Fixing the dependency inversion
After that incident, we carefully evaluated how our dependencies were set up. In particular, we noticed the dependency inversion that had crept in: The Zelos ensemble used by the meta_region scheduler was managed by the cluster scheduler (see Figure 3).
Figure 3. Dependency inversion between schedulers and Zelos ensemble
To address this, we moved the Zelos ensemble to be managed by meta_root scheduler, which made it a peer of the meta_region scheduler (see Figure 4), thus fixing the dependency inversion.

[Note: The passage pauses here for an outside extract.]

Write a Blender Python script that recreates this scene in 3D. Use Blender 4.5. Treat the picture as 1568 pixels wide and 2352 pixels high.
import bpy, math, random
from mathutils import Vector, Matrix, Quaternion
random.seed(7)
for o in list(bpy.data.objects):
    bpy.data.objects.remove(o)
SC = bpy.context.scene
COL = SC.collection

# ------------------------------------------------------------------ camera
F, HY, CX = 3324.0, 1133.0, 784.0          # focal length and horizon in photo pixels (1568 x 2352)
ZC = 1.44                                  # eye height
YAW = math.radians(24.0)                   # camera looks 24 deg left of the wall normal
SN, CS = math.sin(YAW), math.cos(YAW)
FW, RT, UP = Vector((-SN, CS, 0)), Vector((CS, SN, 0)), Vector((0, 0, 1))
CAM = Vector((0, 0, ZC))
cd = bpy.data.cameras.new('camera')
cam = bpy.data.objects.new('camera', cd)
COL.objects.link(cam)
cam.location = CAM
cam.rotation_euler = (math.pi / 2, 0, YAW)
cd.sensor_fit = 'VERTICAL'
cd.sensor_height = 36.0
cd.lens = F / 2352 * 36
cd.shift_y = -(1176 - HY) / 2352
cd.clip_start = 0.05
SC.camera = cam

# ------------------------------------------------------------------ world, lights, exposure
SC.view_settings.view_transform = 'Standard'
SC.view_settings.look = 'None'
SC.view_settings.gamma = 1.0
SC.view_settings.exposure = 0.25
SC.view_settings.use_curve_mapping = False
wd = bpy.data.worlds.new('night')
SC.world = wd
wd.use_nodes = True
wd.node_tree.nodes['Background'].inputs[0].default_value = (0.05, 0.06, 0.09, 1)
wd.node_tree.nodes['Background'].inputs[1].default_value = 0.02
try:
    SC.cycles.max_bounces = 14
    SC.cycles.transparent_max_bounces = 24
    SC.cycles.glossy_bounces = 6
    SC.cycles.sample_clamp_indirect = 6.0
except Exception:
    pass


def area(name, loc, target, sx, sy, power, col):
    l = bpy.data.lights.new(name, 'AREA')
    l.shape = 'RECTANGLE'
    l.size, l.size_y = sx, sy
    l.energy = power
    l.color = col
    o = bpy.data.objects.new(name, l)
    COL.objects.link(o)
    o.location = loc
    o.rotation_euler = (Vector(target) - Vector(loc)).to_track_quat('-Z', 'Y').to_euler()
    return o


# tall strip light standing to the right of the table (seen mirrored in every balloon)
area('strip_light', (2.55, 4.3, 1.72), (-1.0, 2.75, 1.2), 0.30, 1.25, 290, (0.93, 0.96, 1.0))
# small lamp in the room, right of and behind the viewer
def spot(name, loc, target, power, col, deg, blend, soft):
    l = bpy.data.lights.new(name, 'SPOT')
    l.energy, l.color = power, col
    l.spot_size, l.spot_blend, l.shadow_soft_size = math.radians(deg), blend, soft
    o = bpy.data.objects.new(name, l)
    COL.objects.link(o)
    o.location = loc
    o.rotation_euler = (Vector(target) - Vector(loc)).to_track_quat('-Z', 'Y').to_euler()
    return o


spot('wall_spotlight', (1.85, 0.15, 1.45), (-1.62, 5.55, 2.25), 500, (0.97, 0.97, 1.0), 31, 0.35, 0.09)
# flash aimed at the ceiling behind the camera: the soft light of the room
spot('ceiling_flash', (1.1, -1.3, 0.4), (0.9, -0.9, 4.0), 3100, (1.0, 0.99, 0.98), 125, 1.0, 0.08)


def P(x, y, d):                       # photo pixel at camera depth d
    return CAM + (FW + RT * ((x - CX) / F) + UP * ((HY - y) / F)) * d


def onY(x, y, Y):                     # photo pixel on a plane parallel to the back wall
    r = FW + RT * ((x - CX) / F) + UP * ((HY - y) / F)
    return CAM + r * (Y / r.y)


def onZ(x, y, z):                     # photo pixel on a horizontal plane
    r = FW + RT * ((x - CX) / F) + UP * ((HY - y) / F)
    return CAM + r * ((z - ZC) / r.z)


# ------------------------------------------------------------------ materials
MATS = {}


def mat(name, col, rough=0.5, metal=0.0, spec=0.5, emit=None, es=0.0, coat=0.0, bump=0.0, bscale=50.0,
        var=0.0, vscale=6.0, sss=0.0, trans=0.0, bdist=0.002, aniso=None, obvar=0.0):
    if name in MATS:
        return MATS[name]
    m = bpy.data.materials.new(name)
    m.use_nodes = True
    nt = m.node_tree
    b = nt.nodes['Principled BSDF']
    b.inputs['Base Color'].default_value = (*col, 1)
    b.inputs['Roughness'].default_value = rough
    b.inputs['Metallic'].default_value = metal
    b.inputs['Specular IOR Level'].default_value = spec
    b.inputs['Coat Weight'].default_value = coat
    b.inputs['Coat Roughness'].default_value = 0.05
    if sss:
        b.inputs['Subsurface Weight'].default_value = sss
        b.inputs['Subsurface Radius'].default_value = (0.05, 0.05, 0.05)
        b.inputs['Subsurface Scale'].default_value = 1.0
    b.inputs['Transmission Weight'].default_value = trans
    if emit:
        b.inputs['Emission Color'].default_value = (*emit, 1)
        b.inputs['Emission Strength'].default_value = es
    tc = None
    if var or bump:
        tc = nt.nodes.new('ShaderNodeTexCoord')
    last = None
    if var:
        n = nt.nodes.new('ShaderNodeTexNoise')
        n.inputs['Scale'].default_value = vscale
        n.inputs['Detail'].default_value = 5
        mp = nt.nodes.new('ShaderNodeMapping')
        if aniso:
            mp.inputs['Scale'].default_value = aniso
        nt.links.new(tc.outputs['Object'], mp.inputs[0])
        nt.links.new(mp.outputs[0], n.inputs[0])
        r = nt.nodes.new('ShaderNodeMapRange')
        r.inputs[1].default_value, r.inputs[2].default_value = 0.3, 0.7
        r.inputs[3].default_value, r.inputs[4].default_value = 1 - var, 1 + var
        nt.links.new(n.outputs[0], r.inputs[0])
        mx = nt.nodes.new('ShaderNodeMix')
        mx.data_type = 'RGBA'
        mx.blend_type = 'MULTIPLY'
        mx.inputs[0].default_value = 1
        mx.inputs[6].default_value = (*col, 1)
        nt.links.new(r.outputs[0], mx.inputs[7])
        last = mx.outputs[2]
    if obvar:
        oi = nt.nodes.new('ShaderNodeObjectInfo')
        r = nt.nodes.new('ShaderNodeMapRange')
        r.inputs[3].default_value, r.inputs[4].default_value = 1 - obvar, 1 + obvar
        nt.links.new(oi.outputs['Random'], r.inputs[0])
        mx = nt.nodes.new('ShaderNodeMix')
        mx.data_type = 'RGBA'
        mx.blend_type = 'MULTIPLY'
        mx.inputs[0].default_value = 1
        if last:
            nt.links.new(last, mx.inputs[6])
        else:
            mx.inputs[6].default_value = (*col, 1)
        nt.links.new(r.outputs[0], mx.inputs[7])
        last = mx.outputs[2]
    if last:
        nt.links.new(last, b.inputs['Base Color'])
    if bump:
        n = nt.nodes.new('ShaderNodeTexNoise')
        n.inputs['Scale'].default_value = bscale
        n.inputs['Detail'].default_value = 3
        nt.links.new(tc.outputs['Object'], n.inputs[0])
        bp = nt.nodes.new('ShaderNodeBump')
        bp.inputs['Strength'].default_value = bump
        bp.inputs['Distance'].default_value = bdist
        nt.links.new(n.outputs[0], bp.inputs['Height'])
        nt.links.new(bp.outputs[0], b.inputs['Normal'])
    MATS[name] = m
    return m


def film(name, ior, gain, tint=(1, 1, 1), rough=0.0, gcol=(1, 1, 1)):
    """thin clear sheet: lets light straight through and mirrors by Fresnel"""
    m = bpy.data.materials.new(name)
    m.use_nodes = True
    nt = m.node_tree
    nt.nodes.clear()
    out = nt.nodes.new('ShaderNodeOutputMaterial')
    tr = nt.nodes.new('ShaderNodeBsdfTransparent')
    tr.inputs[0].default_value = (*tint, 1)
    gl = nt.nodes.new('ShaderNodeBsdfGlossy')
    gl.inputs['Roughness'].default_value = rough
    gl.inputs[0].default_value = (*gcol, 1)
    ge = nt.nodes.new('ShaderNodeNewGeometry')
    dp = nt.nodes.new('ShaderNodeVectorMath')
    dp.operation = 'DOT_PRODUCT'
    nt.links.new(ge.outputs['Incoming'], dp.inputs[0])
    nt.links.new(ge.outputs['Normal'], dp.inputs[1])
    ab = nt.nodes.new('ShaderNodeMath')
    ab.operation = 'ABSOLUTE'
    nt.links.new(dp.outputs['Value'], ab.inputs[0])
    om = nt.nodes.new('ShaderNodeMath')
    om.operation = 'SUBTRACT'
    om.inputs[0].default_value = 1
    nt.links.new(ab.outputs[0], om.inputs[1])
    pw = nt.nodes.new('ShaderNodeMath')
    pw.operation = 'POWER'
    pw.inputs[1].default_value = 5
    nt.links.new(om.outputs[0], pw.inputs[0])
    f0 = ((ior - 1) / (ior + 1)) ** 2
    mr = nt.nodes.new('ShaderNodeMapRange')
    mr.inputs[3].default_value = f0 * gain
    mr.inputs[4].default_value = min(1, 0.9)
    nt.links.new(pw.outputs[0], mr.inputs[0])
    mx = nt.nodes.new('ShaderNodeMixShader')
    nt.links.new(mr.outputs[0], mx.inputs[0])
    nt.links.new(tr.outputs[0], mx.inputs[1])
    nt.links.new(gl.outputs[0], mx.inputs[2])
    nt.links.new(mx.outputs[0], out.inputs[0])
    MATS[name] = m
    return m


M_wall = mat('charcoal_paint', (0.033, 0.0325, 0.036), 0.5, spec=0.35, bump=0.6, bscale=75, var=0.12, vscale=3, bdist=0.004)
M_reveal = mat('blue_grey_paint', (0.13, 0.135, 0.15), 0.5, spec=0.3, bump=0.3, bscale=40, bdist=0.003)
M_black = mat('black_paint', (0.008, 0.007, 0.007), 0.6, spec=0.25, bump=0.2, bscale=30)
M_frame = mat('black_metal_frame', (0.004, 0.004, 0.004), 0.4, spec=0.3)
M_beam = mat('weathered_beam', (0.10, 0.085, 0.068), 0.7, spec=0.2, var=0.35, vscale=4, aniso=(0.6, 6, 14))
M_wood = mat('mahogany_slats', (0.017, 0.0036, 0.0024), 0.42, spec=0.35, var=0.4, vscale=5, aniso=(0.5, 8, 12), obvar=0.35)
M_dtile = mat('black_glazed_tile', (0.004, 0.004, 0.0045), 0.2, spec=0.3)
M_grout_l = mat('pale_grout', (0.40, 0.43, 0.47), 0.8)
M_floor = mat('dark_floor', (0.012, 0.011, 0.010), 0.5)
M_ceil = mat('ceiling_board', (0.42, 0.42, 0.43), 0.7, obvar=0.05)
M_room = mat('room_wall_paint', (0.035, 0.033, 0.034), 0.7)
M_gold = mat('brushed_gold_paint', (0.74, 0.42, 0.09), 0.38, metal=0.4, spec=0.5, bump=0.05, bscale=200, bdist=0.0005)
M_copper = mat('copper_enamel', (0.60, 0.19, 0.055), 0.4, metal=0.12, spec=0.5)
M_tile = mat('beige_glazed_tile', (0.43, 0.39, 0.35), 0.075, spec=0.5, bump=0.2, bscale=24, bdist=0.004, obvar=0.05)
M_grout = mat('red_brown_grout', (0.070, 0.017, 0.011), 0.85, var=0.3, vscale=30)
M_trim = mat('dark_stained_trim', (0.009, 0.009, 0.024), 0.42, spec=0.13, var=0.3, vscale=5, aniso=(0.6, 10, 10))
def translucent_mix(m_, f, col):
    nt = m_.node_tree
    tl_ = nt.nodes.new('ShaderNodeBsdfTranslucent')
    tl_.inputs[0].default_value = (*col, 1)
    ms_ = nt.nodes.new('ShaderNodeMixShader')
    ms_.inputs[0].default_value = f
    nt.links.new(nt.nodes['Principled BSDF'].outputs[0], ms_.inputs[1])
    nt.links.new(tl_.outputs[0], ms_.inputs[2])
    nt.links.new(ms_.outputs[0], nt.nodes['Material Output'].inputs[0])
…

Figure 4. Updated dependency graph with “uplifted” zelos ensemble
Practice makes perfect
While we have automation and runbooks to continuously validate our recovery tooling, engineers rarely interact with them, because major infrastructure outages are so uncommon. This infrequent usage can impact the ability of engineers to confidently and correctly use this tooling, especially during stressful situations.
This is why we established regular, mandatory team drills, running through recovery scenarios using the Belljar tooling suite. These practice exercises allow engineers to gain familiarity and muscle memory with the recovery process in a low-stakes environment, ensuring that when a real incident occurs, the team is prepared to respond confidently and efficiently.
Takeaways
The primary lesson here is that investing in recovery tooling—and being comfortable using it in a stressful situation—is critical to running complex infrastructure. If we hadn’t anticipated the need to run low-level recovery containers outside of the normal orchestration, and hadn’t tested this process prior to actually needing it, this incident would have been substantially worse. We did have these tools in our toolbox, however, and were able to deploy them as needed, which prevented this incident from cascading into another massive outage.